In the 1960s and 1970s, gender divisions of labour were broadly similar across East Asia. Women predominated in low paid work and exited upon marriage. Motherhood was central to their identities. By the 1980s, demand for skilled male labour was outpacing supply. Given high female education, low fertility and sky-high productivity, it became profitable to recruit and retain women. While SHKT firms were indubitably sexist, they didn’t face the same challenge of placating low-status men.
Lucrative job opportunities raised girls’ aspirations and status. By 1995, women comprised 50% of Taiwanese undergraduates – just like Britain. This sharply contrasts with Japan and South Korea’s much larger gender disparities. SHKT women overwhelmingly work full-time and make it to management. By 2002, 26% of Hong Kong managers were women. Even if their husbands become richer, Taiwanese women remain employed. Women want to work because they are valued. Singapore’s adjusted gender pay gap is just 6%.
Eager to engage fathers, the Government of Singapore runs a month-long campaign called “DADS for Life”.
The rise of respected, networked and wealthy women has increased their electoral competitiveness. Gender quotas were adopted in Taiwan after feminist lobbying. Women now comprise 42% of legislators. Once in power, Taiwanese women sponsor more bills and favour women’s interests. President Tsai Ing-wen was not only re-elected in 2020, but has also achieved a high approval rating (73%). She is the only female Asian head of state who is not from a political dynasty. Over in Singapore, the People’s Action Party introduced a quota to appeal to women voters. Since the 1990s, feminist coalitions have successfully overturned discriminatory laws. Attitudes are rapidly converging with Europe and North America.
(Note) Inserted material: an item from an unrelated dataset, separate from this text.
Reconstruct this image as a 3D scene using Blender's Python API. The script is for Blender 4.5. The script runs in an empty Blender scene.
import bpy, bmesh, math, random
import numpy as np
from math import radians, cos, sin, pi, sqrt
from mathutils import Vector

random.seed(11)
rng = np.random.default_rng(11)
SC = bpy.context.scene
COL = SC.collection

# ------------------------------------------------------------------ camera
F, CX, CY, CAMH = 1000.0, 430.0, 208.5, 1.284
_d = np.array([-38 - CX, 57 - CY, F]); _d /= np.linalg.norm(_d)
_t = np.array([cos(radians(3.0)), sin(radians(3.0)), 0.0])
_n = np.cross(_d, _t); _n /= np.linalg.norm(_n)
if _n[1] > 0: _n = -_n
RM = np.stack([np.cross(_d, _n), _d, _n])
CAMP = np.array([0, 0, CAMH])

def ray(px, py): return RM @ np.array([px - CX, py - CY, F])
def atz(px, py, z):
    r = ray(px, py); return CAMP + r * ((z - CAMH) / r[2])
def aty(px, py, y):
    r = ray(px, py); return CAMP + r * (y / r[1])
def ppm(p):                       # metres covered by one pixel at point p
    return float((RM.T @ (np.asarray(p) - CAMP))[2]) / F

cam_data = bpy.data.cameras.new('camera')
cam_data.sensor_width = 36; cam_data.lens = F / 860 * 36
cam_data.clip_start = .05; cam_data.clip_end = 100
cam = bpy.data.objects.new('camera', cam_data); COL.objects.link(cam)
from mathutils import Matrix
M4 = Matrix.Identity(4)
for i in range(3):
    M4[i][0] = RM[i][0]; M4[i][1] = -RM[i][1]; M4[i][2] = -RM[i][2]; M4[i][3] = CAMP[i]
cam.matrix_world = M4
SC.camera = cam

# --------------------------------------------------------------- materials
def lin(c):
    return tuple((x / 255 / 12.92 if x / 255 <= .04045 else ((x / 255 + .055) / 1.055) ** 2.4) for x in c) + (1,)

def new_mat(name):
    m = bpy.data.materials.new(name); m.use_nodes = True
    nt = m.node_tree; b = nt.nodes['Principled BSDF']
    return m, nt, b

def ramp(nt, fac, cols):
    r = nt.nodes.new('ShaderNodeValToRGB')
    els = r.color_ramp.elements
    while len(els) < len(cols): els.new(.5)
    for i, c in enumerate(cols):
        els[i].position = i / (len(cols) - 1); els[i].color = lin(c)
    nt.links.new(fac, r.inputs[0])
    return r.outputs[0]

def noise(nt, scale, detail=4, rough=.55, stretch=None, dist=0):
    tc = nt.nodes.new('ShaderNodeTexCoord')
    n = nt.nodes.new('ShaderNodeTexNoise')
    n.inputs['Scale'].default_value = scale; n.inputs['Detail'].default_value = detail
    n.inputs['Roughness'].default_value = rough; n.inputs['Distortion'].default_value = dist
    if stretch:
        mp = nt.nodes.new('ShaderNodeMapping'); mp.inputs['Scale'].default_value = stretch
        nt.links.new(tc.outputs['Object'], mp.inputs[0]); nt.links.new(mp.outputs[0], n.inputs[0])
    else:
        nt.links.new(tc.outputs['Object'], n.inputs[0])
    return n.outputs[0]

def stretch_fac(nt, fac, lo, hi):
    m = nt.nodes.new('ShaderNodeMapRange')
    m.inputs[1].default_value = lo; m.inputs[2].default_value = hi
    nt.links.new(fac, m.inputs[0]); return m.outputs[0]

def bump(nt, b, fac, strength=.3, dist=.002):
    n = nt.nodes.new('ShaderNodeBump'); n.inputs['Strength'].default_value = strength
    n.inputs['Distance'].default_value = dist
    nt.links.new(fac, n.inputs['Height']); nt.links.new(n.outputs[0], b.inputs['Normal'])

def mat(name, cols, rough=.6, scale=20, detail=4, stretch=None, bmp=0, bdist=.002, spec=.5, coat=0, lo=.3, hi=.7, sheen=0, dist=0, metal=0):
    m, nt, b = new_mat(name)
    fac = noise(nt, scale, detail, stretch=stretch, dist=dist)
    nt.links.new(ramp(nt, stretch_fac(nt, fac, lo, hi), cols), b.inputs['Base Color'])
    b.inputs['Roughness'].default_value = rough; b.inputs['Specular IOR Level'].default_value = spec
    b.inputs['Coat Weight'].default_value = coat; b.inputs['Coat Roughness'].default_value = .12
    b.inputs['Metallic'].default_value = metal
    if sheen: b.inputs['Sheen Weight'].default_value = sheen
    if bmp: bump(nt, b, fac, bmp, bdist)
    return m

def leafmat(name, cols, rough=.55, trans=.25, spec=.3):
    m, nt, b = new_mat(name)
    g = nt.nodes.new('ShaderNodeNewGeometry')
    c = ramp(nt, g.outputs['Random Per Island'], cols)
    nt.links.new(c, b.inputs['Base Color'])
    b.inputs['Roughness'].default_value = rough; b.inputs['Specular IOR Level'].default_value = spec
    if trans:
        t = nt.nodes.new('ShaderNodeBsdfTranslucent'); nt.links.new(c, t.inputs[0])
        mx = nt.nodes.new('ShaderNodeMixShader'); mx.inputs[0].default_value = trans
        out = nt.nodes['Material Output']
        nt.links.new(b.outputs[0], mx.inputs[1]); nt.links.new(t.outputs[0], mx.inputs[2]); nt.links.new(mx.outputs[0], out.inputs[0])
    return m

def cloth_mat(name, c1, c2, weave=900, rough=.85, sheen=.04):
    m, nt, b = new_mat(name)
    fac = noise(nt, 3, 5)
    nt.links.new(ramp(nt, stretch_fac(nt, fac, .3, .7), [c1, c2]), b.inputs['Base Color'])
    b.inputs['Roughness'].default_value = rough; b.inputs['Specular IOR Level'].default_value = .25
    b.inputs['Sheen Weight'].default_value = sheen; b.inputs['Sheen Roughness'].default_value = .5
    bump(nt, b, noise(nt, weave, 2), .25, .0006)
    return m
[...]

South Korea and Japan have raised patriarchal expectations and now grapple with the consequences
Non-elite men now struggle to secure status, social mobility and female servitude. Real wages have stagnated in Japan. Almost 30% of 50 year old Japanese men have never married. Thanks to historic sex ratios, Korean men face a skewed dating market. Low-ranking men really struggle to get girlfriends. Jilted guys jizz into women’s handbags, venting rage with ‘semen terrorism’. Frustrated Korean incels seethe with self-righteous indignation, vilifying women on 4Chan, and electing an anti-feminist president.
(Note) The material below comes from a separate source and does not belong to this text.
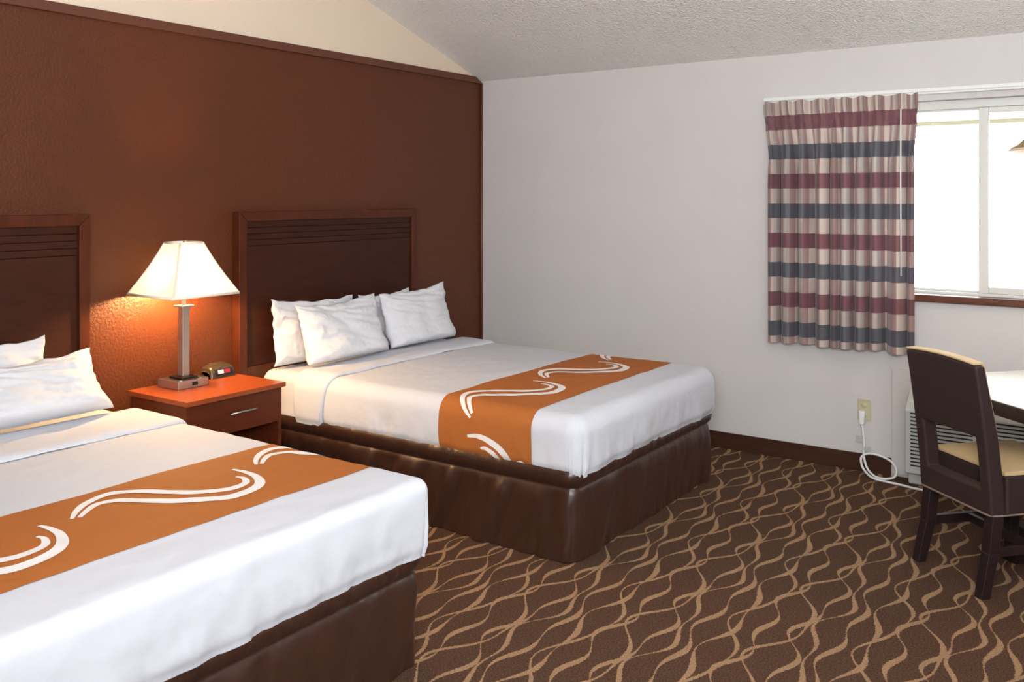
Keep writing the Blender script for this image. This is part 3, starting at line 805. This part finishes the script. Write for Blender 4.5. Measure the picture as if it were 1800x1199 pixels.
# beige layer on the sitting side of the back, carried over its top edge
b = MB(); xl_, xr_ = -HWc - 0.002, HWc - 0.016
prof = []
for z in (0.63, 0.69, 0.75, 0.81, 0.87, 0.902): prof.append((back_y(z) + thick(z) + 0.010, z))
for z in (0.904,): prof.append((back_y(z) + 0.007, z - 0.003))
prof.append((back_y(0.8925) + 0.005, 0.8925)); prof.append((back_y(0.8925) + thick(0.8925) + 0.0012, 0.8925))
for z in (0.81, 0.75, 0.69, 0.63): prof.append((back_y(z) + thick(z) + 0.0012, z))
cols = []
for x in lsp(xl_, xr_, 7):
    dz = -0.010 * ((x - (xl_ + xr_) / 2) / HWc) ** 2
    cols.append([b.vert((x, y, z + (dz if z > 0.88 else 0))) for y, z in prof])
np_ = len(prof)
for A_, B_ in zip(cols, cols[1:]):
    for k in range(np_): b.face([A_[k], A_[(k + 1) % np_], B_[(k + 1) % np_], B_[k]])
b.face(cols[0][::-1]); b.face(cols[-1])
o = b.obj('beige_back_layer', M['beige'], ch, bevel=0.004, seg=2, angle=50); o['label'] = 'beige layer on the sitting side of the chair back'
b = MB()
b.box(-HWc, HWc, 0.0675, 0.455, 0.31, 0.458)
b.obj('seat', M['chair'], ch, bevel=0.012, seg=3)
b = MB(); b.box(-HWc + 0.008, HWc - 0.008, 0.0675, 0.447, 0.4585, 0.474)  # seat top coloured beige, paler than the brown sides
st_ = b.obj('seat_cushion', M['beige'], ch, bevel=0.007, seg=4); st_['label'] = 'beige coloured seat cushion'
bm = bmesh.new(); bm.from_mesh(st_.data)
bmesh.ops.subdivide_edges(bm, edges=bm.edges[:], cuts=7, use_grid_fill=True)
for v in bm.verts:
    if v.co.z > 0.47: v.co.z += 0.014 * (1 - (v.co.x / HWc) ** 2) * (1 - ((v.co.y - 0.264) / 0.19) ** 2)
bm.to_mesh(st_.data); bm.free()
for p in st_.data.polygons: p.use_smooth = True
b = MB(); rr = 0.03
loop = []
for cx_, cy_, a0 in ((HWc - rr, 0.455 - rr, 0), (-HWc + rr, 0.455 - rr, PI / 2), (-HWc + rr, rr, PI), (HWc - rr, rr, 1.5 * PI)):
    for k in range(7):
        a = a0 + PI / 2 * k / 6; loop.append((cx_ + (rr + 0.001) * math.cos(a), cy_ + (rr + 0.001) * math.sin(a), 0.313))
b.tube(loop, 0.004, 8, closed=True); b.obj('piping', M['piping'], ch)
for sx in (-1, 1):
    b = MB(); b.post((sx * 0.184, -0.022, 0.0), (sx * 0.180, 0.018, 0.17), 0.040, 0.046); b.post((sx * 0.180, 0.018, 0.17), (sx * 0.180, 0.036, 0.309), 0.046, 0.048)
    b.obj('leg', M['dark_wood'], ch, bevel=0.003)
    b = MB(); b.post((sx * 0.182, 0.425, 0.0), (sx * 0.180, 0.425, 0.309), 0.038, 0.048); b.obj('leg', M['dark_wood'], ch, bevel=0.003)
    b = MB(); b.box(sx * 0.180 - 0.011, sx * 0.180 + 0.011, 0.02, 0.41, 0.150, 0.188); b.obj('stretcher', M['dark_wood'], ch, bevel=0.002)
b = MB(); b.box(-0.175, 0.175, 0.20, 0.222, 0.152, 0.186); b.obj('stretcher', M['dark_wood'], ch, bevel=0.002)

# ------------------------------------------------------------------ table
tb = thing('dining_table', 'square table with pale top and dark edge in front of the window', 'table', (3.065, -0.786, 0.0), CH_R, local=True)
TS, TZ = 0.86, 0.70
b = MB(); b.box(0, TS, 0, TS, TZ - 0.006, TZ); b.obj('tabletop', M['table_top'], tb, bevel=0.002)
b = MB(); b.box(-0.003, TS + 0.003, -0.003, TS + 0.003, TZ - 0.062, TZ - 0.0062); b.obj('table_edge', M['table_edge'], tb, bevel=0.006, seg=3)
b = MB(); b.post((TS / 2, TS / 2, 0.04), (TS / 2, TS / 2, TZ - 0.0625), 0.10, 0.10); b.obj('pedestal', M['dark_wood'], tb, bevel=0.004)
b = MB(); b.box(TS / 2 - 0.29, TS / 2 + 0.29, TS / 2 - 0.04, TS / 2 + 0.04, 0, 0.05); b.box(TS / 2 - 0.04, TS / 2 + 0.04, TS / 2 - 0.29, TS / 2 + 0.29, 0, 0.0495)
b.obj('base', M['dark_wood'], tb, bevel=0.004)

# pendant lamp over the table
PX, PY, PZ = 3.735, -0.89, 1.715
pd = thing('pendant_lamp', 'bronze bell shaped pendant lamp hanging over the table by the window', 'lamp', (PX, PY, PZ))
prof = [(0.265, 0.0), (0.262, 0.008), (0.235, 0.022), (0.205, 0.05), (0.175, 0.10), (0.150, 0.145), (0.120, 0.18), (0.07, 0.205), (0.03, 0.215), (0.02, 0.235)]
b = MB(); b.lathe([(r, PZ + z) for r, z in prof], (PX, PY), 56)
b.lathe([(r - 0.003, PZ + z - 0.003) for r, z in prof[::-1]], (PX, PY), 56, 1)
psd = b.obj('pendant_shade', [M['pendant'], M['pendant_in']], pd)
b = MB(); b.tube([(PX + 0.265 * math.cos(a), PY + 0.265 * math.sin(a), PZ) for a in lsp(0, 2 * PI * 55 / 56, 56)], 0.0045, 8, closed=True); b.obj('rim', M['pendant_in'], psd)
b = MB(); b.tube([(PX, PY, PZ + 0.23), (PX, PY, ceil_z(PY) - 0.001)], 0.005, 8); b.obj('hanging_cord', M['dark_metal'], pd)
b = MB(); b.lathe([(0.055, ceil_z(PY) + 0.012), (0.052, ceil_z(PY) - 0.03), (0.0005, ceil_z(PY) - 0.034)], (PX, PY), 24); b.obj('ceiling_rose', M['pendant'], pd)
b = MB(); b.lathe([(0.016, PZ + 0.205), (0.016, PZ + 0.16), (0.03, PZ + 0.12), (0.028, PZ + 0.09), (0.0005, PZ + 0.07)], (PX, PY), 16); b.obj('bulb', M['pendant_bulb'], pd)

# ------------------------------------------------------------------ light
w = bpy.data.worlds.new('World'); SC.world = w; w.use_nodes = True
bg = w.node_tree.nodes['Background']; bg.inputs[0].default_value = (0.90, 0.95, 1.0, 1); bg.inputs[1].default_value = 16.0
def area(name, loc, target, sx, sy, power, col, portal=False):
    L = bpy.data.lights.new(name, 'AREA'); L.shape = 'RECTANGLE'; L.size = sx; L.size_y = sy; L.energy = power; L.color = col
    o = bpy.data.objects.new(name, L); COL.objects.link(o); o.location = loc
    o.rotation_euler = (Vector(target) - Vector(loc)).to_track_quat('-Z', 'Y').to_euler()
    if portal: L.cycles.is_portal = True
    return o
area('window_portal', (3.245, 0.125, 1.5), (3.245, -1, 1.5), 1.9, 1.05, 1, (1, 1, 1), True)
area('side_fill_light', (5.52, -4.9, 1.35), (0.0, -3.6, 1.0), 1.3, 1.7, 38, (0.88, 0.94, 1.0))  # added cool fill off to the right; no door stands there
area('camera_bounce_light', (4.25, -5.75, 2.0), (1.8, -2.4, 0.8), 0.5, 0.4, 21, (0.93, 0.96, 1.0))
area('ceiling_fill_light', (4.1, -5.4, 1.95), (3.3, -3.4, 3.45), 1.2, 1.2, 190, (0.92, 0.96, 1.0))  # added unseen fill aimed up to brighten the ceiling; no lamp stands there

# ------------------------------------------------------------------ camera
cam = bpy.data.cameras.new('Camera'); co = bpy.data.objects.new('Camera', cam); COL.objects.link(co)
co.location = (3.9717, -5.287, 1.5196); co.rotation_euler = (PI / 2, 0, 0.6108)
cam.sensor_fit = 'HORIZONTAL'; cam.sensor_width = 36.0; cam.lens = 1611.089 / 1800 * 36.0
cam.shift_y = (346.19 - 599.5) / 1800.0
cam.clip_start = 0.05; SC.camera = co
vs = SC.view_settings; SC.display_settings.display_device = 'sRGB'
vs.view_transform = 'Standard'; vs.look = 'None'; vs.exposure = 0.07; vs.gamma = 1.0; vs.use_curve_mapping = False
SC.cycles.use_denoising = True; SC.cycles.max_bounces = 8; SC.cycles.diffuse_bounces = 5
SC.cycles.sample_clamp_indirect = 6.0
for o in bpy.data.objects:
    for k in ('_org', '_local'):
        if k in o: del o[k]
Throughout global history, sexists have aggressively resisted female pollution
Male prestige has been preserved by banning women.
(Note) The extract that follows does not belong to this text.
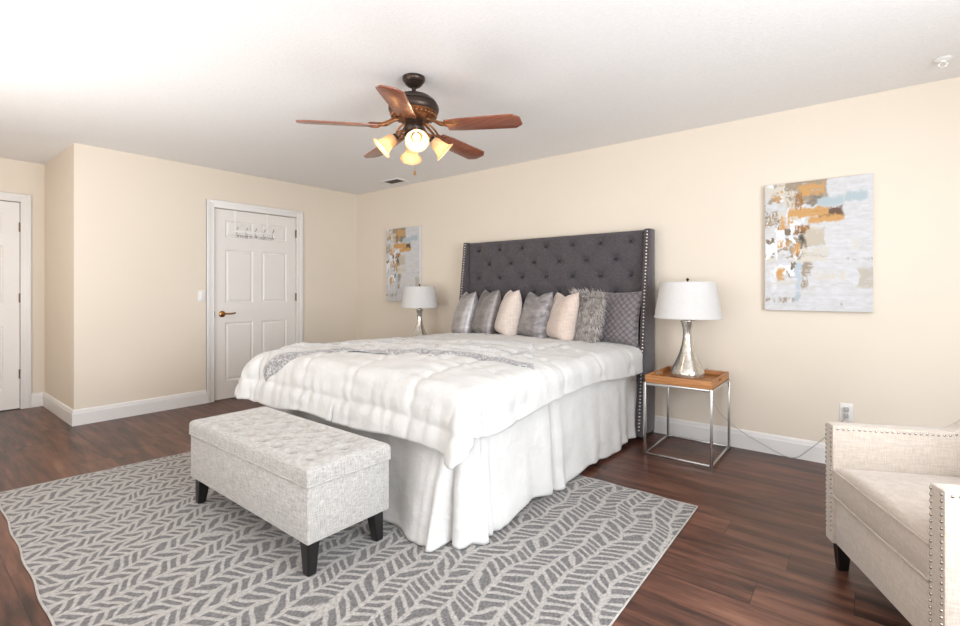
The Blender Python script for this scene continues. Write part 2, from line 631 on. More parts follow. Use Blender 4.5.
def lathe(bm, prof, seg=32, mat=None, cap=True):
    rings = []
    for (r, z) in prof:
        rings.append([bm.verts.new((r * math.cos(2 * PI * i / seg), r * math.sin(2 * PI * i / seg), z)) for i in range(seg)])
    fs = []
    for a, b in zip(rings[:-1], rings[1:]):
        for i in range(seg):
            fs.append(bm.faces.new((a[i], a[(i + 1) % seg], b[(i + 1) % seg], b[i])))
    if cap:
        fs.append(bm.faces.new(rings[0][::-1]))
        fs.append(bm.faces.new(rings[-1]))
    bmesh.ops.recalc_face_normals(bm, faces=fs)
    vs = [v for r in rings for v in r]
    if mat is not None:
        bmesh.ops.transform(bm, matrix=mat, verts=vs)
    return vs


def tube(bm, pts, r, seg=8, taper=None):
    pts = [Vector(p) for p in pts]
    rings = []
    n = len(pts)
    prev = None
    for i, p in enumerate(pts):
        t = (pts[min(i + 1, n - 1)] - pts[max(i - 1, 0)]).normalized()
        if prev is None:
            up = Vector((0, 0, 1)) if abs(t.z) < 0.9 else Vector((1, 0, 0))
            a = t.cross(up).normalized()
        else:
            a = (prev - t * prev.dot(t)).normalized()
        prev = a
        b = t.cross(a)
        rr = r if taper is None else r * taper[i]
        rings.append([bm.verts.new(p + (a * math.cos(2 * PI * k / seg) + b * math.sin(2 * PI * k / seg)) * rr) for k in range(seg)])
    for A, C_ in zip(rings[:-1], rings[1:]):
        for k in range(seg):
            bm.faces.new((A[k], A[(k + 1) % seg], C_[(k + 1) % seg], C_[k]))
    bm.faces.new(rings[0][::-1])
    bm.faces.new(rings[-1])


def smooth_path(pts, n=8):
    """Catmull-Rom through the points"""
    P = [Vector(p) for p in pts]
    P = [P[0] * 2 - P[1]] + P + [P[-1] * 2 - P[-2]]
    out = []
    for i in range(1, len(P) - 2):
        for k in range(n):
            t = k / n
            a, b, c, d = P[i - 1], P[i], P[i + 1], P[i + 2]
            out.append(0.5 * ((2 * b) + (c - a) * t + (2 * a - 5 * b + 4 * c - d) * t * t + (3 * b - a - 3 * c + d) * t ** 3))
    out.append(P[-2])
    return out


def grid(bm, f, nu, nv, uv=False):
    V = [[bm.verts.new(f(i / nu, j / nv)) for i in range(nu + 1)] for j in range(nv + 1)]
    lay = bm.loops.layers.uv.new('UVMap') if uv else None
    for j in range(nv):
        for i in range(nu):
            fc = bm.faces.new((V[j][i], V[j][i + 1], V[j + 1][i + 1], V[j + 1][i]))
            if uv:
                for lp, (a, b) in zip(fc.loops, ((i, j), (i + 1, j), (i + 1, j + 1), (i, j + 1))):
                    lp[lay].uv = (a / nu, b / nv)
    return V


def solidify(o, t, offset=-1):
    md = o.modifiers.new('thickness', 'SOLIDIFY')
    md.thickness = t
    md.offset = offset


def sphere_bm(r, seg=8, rings=5, flat=1.0, axis='y'):
    bm = B()
    bmesh.ops.create_uvsphere(bm, u_segments=seg, v_segments=rings, radius=r)
    for v in bm.verts:
        if axis == 'y':
            v.co.y *= flat
        elif axis == 'x':
            v.co.x *= flat
        else:
            v.co.z *= flat
    return bm


# ------------------------------------------------------------------ the room
LX, BY, AY, AX, RX, RY, H = -5.335, 4.015, 1.06, -6.5, 1.6, -1.6, 2.44
bm = B()
box(bm, AX - .12, RX + .12, RY - .12, BY + .12, -.1, 0)
tag(obj('floor', bm, M['floor'], smooth=False), kind='structure')
bm = B()
box(bm, AX - .12, RX + .12, RY - .12, BY + .12, H, H + .1)
tag(obj('ceiling', bm, M['ceil'], smooth=False), kind='structure')
bm = B()
box(bm, LX - .12, RX + .12, BY, BY + .12, 0, H)
tag(obj('wall_back', bm, M['wall'], smooth=False), kind='structure')

D1 = (2.205, 3.14, 2.035)     # door 1 opening on the left wall: y0, y1, height
D2 = (-.05, .881, 2.035)      # door 2 opening in the alcove


def wall_with_hole_x(bm, x0, x1, ya, yb, h0, h1, hz0, hz1):
    if hz0 > 0:
        box(bm, x0, x1, h0, h1, 0, hz0)
    box(bm, x0, x1, ya, h0, 0, H)
    box(bm, x0, x1, h1, yb, 0, H)
    box(bm, x0, x1, h0, h1, hz1, H)


bm = B()
wall_with_hole_x(bm, LX - .12, LX, AY + .12, BY, D1[0], D1[1], 0, D1[2])
tag(obj('wall_left', bm, M['wall'], smooth=False), kind='structure')
bm = B()
box(bm, AX - .12, LX, AY, AY + .12, 0, H)
tag(obj('wall_alcove_side', bm, M['wall'], smooth=False), kind='structure')
bm = B()
wall_with_hole_x(bm, AX - .12, AX, RY, AY, D2[0], D2[1], 0, D2[2])
tag(obj('wall_alcove', bm, M['wall'], smooth=False), kind='structure')
W2 = (-3.45, -.05, .28, 2.22)
bm = B()
box(bm, AX - .12, W2[0], RY - .12, RY, 0, H)
box(bm, W2[1], RX + .12, RY - .12, RY, 0, H)
box(bm, W2[0], W2[1], RY - .12, RY, 0, W2[2])
box(bm, W2[0], W2[1], RY - .12, RY, W2[3], H)
tag(obj('wall_rear', bm, M['wall'], smooth=False), kind='structure')
W1 = (.05, 2.15, .45, 2.15)
bm = B()
wall_with_hole_x(bm, RX, RX + .12, RY, BY, W1[0], W1[1], W1[2], W1[3])
tag(obj('wall_right', bm, M['wall'], smooth=False), kind='structure')


def window(name, along, a0, a1, z0, z1, face, out):
    """sash window in an opening; along 'x' or 'y', face = wall face coordinate, out = direction to the outside"""
    t = link(bpy.data.objects.new(name, None))
    tag(t, kind='structure')

    def bx(bm, a, b, c, d, e0, e1):
        lo, hi = sorted((face + out * e0, face + out * e1))
        if along == 'x':
            box(bm, a, b, lo, hi, c, d, .003)
        else:
            box(bm, lo, hi, a, b, c, d, .003)
    g = B()
    bx(g, a0 + .04, a1 - .04, z0 + .04, z1 - .04, .088, .094)
    obj('window_pane', g, M['glass'], t, smooth=False)
    f = B()
    bx(f, a0, a0 + .05, z0, z1, .06, .11)
    bx(f, a1 - .05, a1, z0, z1, .06, .11)
    bx(f, a0 + .05, a1 - .05, z0, z0 + .05, .06, .11)
    bx(f, a0 + .05, a1 - .05, z1 - .05, z1, .06, .11)
    mid = (a0 + a1) / 2
    bx(f, mid - .03, mid + .03, z0 + .05, z1 - .05, .062, .108)
    obj('window_frame', f, M['trim'], t)
    c = B()
    bx(c, a0 - .08, a0, z0 - .08, z1 + .08, -.018, 0)
    bx(c, a1, a1 + .08, z0 - .08, z1 + .08, -.018, 0)
    bx(c, a0, a1, z1, z1 + .08, -.018, 0)
    bx(c, a0, a1, z0 - .08, z0, -.03, 0)
    obj('window_casing', c, M['trim'], t)


window('window_1', 'y', W1[0], W1[1], W1[2], W1[3], RX, 1)
window('window_2', 'x', W2[0], W2[1], W2[2], W2[3], RY, -1)

# baseboards ---------------------------------------------------------
BP = [(0, 0), (.015, 0), (.015, .103), (.012, .112), (.011, .124), (.006, .135), (0, .138)]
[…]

As one English unionist despaired in the early 1800s, “It was a crying evil to see women getting into the trade”. When Kidderminster women were put to work on new looms, all the male weavers went on strike, won within the week and maintained their monopoly of the trade. Working-class men also lobbied for restrictive labour legislation (such as the 1842 Mines Act). Only after labour shortages did firms eventually remove marriage bars.
Let’s not forget my former home, the University of Cambridge. When Senate House voted against women receiving degrees in 1921, male undergraduates triumphantly marched to Newnham College, grabbed a coal trolley and used it like ‘a battering-ram to smash down Clough Gate’.
Quentin Blake’s sketch of male undergraduates battering Clough Gate
Early 20th century Russian men were also extremely prejudiced; unions relegated women to unskilled inferiors. But given high productivity targets and a massive shortage of workers (especially post WW2), Soviet firms reluctantly hired women. Like Japan, blue collar men often earned more than female graduates. But Russian women pressed ahead and persevered. Today, women comprise over forty percent of Russia’s published economists and business managers.
Industrialising communists and capitalists, the world over, have ultimately hired and promoted skilled women. South Korea and Japan buck the trend. Eager for the loyal commitment of low-ranking, exhausted and disgruntled men, companies have paid with patriarchy.